Dennoch verdeutlichen mehrere bedeutende Deals die anhaltende Nachfrage nach hochwertigen Einzelhandelsimmobilien. Castellana Properties erwarb das Bonaire-Einkaufszentrum in Valencia für 305 Millionen Euro mit einer Rendite von rund 7 %, während das Jervis Shopping Center in Dublin Angebote von etwa 110 Millionen Euro erhielt – leicht unter dem Richtpreis, was zeigt, dass Käufer sehr preissensibel bleiben.
Was länderspezifische Trends über Europas fragmentierten Markt aussagen
- Vereinigtes Königreich: Die Investitionsvolumina im zweiten Quartal fielen um 11 % auf 13,9 Milliarden Euro. London bleibt relativ widerstandsfähig, während regionale Märkte weiter schwächeln.
- Deutschland: Die Gesamtvolumina im ersten Halbjahr erreichten 14,2 Milliarden Euro (-2 % gegenüber dem Vorjahr), wobei Büroinvestitionen um 23 % und Einzelhandelsinvestitionen um 19 % zurückgingen.
- Frankreich: Transaktionen konzentrieren sich auf erstklassige CBD-Objekte mit langfristigen Mietverträgen, während sekundäre Vermögenswerte nur begrenztes Interesse wecken.
- Spanien und Portugal: Große Einkaufszentren-Deals, darunter Bonaire (305 Millionen Euro) und der laufende Teilverkauf einer Beteiligung an Xanadú, stützten die Volumina, doch die Selektivität bleibt hoch.
Hauptfaktoren hinter der Verlangsamung der Gewerbeimmobilieninvestitionen in Europa
Mehrere strukturelle Faktoren prägen die aktuelle Marktentwicklung:
- Teure Finanzierung: Selbst nach den Zinssenkungen der EZB bleibt die Kreditaufnahme teuer, insbesondere für Objekte mit Sanierungs- oder Repositionierungsbedarf.
- Konkurrenz durch Privatkredite: Im ersten Halbjahr 2025 sammelten private Schuldenfonds in Europa fast 40 Milliarden US-Dollar ein – fast doppelt so viel wie traditionelle Immobilienfonds.

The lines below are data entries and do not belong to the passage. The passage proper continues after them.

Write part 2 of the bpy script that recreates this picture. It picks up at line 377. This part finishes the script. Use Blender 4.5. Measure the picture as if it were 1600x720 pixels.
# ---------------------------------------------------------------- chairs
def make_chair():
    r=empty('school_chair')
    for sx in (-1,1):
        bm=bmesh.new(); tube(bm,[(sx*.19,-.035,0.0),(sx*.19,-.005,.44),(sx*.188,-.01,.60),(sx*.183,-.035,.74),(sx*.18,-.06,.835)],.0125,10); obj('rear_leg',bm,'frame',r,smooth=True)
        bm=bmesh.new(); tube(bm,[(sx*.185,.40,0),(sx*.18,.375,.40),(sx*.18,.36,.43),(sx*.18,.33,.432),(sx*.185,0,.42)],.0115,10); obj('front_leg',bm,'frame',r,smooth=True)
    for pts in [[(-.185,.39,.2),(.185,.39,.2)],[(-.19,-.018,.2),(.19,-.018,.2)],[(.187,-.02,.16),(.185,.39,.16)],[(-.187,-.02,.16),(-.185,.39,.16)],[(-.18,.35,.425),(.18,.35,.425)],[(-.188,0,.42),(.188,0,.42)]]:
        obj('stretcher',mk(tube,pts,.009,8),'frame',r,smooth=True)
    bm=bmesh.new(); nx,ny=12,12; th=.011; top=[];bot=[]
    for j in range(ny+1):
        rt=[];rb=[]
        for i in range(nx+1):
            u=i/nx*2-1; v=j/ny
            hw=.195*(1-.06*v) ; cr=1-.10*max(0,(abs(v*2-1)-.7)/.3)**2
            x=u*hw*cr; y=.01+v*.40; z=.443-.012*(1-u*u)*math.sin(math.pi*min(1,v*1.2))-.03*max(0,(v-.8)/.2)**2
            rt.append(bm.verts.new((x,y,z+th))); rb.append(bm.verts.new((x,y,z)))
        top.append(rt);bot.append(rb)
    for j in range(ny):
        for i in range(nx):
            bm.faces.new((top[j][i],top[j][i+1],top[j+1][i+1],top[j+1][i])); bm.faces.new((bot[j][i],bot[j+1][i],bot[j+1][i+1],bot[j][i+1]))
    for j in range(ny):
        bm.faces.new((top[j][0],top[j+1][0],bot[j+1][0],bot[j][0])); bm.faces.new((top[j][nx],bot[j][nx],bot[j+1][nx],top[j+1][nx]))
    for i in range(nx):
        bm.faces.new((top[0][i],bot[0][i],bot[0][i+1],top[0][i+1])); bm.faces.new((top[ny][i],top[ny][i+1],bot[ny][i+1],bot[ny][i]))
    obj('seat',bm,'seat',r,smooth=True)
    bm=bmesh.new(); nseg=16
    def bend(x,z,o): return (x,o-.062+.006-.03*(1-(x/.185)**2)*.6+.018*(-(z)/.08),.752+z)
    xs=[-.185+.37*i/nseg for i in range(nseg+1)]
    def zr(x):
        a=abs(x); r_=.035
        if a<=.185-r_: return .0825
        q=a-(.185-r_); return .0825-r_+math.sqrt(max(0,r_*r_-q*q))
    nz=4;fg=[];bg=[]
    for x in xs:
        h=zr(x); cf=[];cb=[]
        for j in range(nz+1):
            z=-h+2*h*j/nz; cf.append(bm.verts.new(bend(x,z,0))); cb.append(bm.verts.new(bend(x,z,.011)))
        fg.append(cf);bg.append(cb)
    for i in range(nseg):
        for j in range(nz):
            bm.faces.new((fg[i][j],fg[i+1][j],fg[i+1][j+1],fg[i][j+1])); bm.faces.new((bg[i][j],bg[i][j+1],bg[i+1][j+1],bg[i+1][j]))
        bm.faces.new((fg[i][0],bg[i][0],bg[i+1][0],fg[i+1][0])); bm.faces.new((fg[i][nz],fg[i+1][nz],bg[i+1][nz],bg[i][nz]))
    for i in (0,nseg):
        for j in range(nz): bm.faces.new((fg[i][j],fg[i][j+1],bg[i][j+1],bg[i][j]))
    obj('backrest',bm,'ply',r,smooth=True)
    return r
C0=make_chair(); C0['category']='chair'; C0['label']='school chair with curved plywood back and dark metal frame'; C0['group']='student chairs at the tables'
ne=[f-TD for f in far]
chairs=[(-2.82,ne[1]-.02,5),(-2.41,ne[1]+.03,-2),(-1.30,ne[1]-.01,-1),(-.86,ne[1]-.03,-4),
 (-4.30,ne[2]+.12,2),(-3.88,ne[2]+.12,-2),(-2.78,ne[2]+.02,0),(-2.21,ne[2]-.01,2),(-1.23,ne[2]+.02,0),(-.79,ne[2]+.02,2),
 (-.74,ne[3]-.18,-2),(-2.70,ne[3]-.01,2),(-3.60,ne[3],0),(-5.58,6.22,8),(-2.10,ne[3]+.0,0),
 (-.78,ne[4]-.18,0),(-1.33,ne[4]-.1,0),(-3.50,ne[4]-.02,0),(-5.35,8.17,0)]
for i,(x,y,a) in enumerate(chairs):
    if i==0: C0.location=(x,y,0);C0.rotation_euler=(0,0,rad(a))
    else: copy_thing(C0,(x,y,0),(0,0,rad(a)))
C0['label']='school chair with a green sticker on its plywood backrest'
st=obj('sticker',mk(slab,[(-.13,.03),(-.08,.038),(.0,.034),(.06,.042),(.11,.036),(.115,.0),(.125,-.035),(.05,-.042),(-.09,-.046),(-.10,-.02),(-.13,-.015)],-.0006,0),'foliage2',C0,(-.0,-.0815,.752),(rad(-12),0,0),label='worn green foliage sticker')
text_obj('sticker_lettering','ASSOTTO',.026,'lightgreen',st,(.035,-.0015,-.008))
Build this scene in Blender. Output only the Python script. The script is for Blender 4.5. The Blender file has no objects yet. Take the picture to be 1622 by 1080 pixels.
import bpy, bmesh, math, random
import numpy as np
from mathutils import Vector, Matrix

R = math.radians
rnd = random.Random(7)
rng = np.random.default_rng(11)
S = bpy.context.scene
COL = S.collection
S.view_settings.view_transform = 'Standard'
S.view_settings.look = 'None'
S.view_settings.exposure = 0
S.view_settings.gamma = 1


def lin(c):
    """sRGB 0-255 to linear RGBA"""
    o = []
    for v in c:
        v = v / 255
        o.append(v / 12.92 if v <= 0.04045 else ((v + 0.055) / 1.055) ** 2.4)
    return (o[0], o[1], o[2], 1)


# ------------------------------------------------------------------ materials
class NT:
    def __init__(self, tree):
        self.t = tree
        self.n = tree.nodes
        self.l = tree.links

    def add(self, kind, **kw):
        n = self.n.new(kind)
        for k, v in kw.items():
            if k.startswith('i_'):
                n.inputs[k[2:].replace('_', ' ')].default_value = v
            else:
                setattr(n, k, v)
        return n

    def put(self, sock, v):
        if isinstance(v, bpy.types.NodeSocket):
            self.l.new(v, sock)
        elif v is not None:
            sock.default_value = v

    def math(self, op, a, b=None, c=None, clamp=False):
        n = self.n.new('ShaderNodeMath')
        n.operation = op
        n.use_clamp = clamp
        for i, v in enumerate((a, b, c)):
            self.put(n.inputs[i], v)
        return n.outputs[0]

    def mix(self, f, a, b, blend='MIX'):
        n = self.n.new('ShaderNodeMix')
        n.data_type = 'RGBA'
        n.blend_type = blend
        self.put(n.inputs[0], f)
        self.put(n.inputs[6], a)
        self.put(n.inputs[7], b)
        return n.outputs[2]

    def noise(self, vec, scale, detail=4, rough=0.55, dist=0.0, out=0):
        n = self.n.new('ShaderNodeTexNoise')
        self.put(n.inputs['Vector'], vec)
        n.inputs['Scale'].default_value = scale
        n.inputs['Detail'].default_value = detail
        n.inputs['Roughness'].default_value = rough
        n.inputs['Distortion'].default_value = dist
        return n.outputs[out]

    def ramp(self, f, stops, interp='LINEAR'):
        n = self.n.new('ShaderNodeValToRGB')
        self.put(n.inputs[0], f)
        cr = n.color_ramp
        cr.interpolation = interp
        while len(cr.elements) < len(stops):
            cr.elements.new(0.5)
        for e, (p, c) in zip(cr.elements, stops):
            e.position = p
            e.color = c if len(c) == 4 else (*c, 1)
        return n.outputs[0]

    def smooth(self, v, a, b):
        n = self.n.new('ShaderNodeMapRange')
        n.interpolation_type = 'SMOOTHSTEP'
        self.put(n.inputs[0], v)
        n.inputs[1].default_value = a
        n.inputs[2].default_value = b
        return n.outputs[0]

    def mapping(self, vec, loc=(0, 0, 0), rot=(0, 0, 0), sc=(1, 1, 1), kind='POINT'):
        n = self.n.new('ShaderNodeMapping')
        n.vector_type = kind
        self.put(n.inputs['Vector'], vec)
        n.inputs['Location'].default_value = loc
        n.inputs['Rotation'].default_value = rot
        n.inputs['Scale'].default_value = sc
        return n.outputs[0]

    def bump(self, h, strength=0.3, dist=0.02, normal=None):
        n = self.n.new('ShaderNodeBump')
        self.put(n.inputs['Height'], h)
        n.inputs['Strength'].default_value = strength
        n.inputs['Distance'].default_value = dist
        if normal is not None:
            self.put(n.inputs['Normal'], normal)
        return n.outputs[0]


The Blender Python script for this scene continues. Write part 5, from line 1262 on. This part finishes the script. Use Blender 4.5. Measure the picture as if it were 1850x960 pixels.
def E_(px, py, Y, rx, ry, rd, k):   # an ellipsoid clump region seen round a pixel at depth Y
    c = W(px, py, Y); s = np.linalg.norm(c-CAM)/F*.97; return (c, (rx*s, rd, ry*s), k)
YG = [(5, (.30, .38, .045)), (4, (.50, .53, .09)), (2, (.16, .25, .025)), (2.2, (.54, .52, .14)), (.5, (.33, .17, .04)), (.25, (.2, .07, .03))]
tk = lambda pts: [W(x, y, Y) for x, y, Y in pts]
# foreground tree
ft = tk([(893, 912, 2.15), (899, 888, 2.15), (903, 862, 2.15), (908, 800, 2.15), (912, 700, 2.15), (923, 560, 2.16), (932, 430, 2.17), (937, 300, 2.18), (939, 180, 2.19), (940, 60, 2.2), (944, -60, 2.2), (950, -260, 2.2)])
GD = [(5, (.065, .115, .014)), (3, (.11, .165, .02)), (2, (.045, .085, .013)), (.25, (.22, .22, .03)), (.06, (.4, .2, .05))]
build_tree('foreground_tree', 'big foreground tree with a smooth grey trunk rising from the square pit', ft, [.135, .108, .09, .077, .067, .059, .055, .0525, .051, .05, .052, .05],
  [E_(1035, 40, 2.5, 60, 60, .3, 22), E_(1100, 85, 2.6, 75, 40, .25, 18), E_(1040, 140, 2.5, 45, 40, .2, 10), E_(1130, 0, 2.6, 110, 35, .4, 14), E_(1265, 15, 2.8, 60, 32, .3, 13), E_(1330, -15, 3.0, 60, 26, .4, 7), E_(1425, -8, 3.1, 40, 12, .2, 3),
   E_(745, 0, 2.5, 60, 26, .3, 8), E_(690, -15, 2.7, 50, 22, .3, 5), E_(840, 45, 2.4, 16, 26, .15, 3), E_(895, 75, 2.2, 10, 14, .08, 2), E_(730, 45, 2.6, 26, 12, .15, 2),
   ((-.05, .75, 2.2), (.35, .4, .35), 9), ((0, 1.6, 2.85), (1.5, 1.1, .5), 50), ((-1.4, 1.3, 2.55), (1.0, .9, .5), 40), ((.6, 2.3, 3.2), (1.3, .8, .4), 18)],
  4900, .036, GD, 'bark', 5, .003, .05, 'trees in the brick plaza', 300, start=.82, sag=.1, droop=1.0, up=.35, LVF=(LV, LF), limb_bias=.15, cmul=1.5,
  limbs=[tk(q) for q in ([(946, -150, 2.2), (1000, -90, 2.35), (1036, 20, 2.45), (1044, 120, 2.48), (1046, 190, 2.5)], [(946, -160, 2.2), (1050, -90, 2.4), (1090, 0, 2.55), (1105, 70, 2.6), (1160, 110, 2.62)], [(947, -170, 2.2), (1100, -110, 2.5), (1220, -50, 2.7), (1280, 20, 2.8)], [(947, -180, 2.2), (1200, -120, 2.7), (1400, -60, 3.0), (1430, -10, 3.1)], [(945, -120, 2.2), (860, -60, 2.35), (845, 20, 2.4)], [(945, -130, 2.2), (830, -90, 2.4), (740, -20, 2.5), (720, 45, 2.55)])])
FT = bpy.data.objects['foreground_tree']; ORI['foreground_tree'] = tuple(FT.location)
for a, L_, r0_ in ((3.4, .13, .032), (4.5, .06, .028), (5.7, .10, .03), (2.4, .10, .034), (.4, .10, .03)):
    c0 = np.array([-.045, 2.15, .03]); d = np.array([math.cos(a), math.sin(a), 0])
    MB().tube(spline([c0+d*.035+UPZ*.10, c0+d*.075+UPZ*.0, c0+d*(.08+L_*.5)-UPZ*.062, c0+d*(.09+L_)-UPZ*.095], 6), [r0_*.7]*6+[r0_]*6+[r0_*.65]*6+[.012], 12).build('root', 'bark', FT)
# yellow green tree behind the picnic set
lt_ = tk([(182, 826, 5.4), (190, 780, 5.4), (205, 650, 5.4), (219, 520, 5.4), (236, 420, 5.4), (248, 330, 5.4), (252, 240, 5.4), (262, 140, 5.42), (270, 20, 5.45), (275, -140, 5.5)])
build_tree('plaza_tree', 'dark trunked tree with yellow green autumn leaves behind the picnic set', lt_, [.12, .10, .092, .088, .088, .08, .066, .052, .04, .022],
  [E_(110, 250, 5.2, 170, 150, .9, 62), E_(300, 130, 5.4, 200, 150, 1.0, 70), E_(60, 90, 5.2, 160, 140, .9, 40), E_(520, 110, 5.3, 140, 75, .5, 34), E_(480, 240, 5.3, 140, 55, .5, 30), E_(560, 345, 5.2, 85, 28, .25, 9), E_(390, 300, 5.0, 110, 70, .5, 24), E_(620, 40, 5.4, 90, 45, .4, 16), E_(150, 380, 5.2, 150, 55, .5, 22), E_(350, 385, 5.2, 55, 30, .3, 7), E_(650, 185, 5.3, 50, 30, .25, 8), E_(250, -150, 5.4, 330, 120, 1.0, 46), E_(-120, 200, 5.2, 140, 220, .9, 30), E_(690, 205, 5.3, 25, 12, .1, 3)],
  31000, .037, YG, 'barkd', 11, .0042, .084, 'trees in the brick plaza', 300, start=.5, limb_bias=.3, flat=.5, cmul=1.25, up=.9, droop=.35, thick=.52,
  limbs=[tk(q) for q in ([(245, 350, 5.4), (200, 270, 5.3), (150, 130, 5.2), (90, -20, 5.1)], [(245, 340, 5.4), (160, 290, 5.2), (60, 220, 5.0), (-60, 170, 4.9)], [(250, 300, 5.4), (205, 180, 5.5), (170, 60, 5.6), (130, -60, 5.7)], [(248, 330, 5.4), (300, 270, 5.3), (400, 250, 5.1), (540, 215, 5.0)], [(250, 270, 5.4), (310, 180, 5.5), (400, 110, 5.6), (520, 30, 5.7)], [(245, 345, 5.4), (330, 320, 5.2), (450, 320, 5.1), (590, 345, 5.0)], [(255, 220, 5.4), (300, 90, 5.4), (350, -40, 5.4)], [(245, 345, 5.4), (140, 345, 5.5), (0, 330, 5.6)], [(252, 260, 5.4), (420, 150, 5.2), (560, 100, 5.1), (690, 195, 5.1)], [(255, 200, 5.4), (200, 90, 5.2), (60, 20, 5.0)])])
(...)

- Politische Unsicherheit: Handelskonflikte, regulatorische Veränderungen und geopolitische Instabilität verzögern Investitionsentscheidungen.
Spitzenrenditen, Preisentwicklung und ihre Bedeutung für Investoren
- Prime-Büros: Renditen bleiben bei etwa 5 %, während Sekundärimmobilien mit deutlichen Abschlägen gehandelt werden.
- Core-Einzelhandel: Dominante Einkaufszentren mit starkem Besucheraufkommen erzielen Renditen von 6–7 % oder mehr, während schwächere Zentren praktisch unverkäuflich sind.
- Notverkäufe: Insolvenzbetriebene Transaktionen nehmen zu, da der Refinanzierungsdruck steigt.
Worauf sich Immobilieninvestoren 2025 konzentrieren sollten
Der starke Rückgang der Büro- und Einzelhandelsaktivitäten in Europa ist mehr als nur ein zyklischer Abschwung – er signalisiert eine tiefgreifende strukturelle Neuausrichtung der Investitionsprioritäten. Kapital konzentriert sich zunehmend auf hochwertige, ESG-konforme Vermögenswerte mit stabilen Erträgen, während veraltete Objekte mit hohen Abschlägen, Refinanzierungsschwierigkeiten und sogar dem Risiko der Obsoleszenz konfrontiert sind.
Analysten erwarten, dass der Rest des Jahres 2025 von Einzelobjekttransaktionen und mittelgroßen Deals (20–50 Millionen Euro) dominiert wird, während großvolumige Portfoliotransaktionen selten bleiben. Der europäische Immobilienmarkt wird nicht mehr durch das Transaktionsvolumen definiert, sondern durch Selektivität, Resilienz und Polarisierung – Trends, die die nächste Phase des Investitionszyklus prägen werden.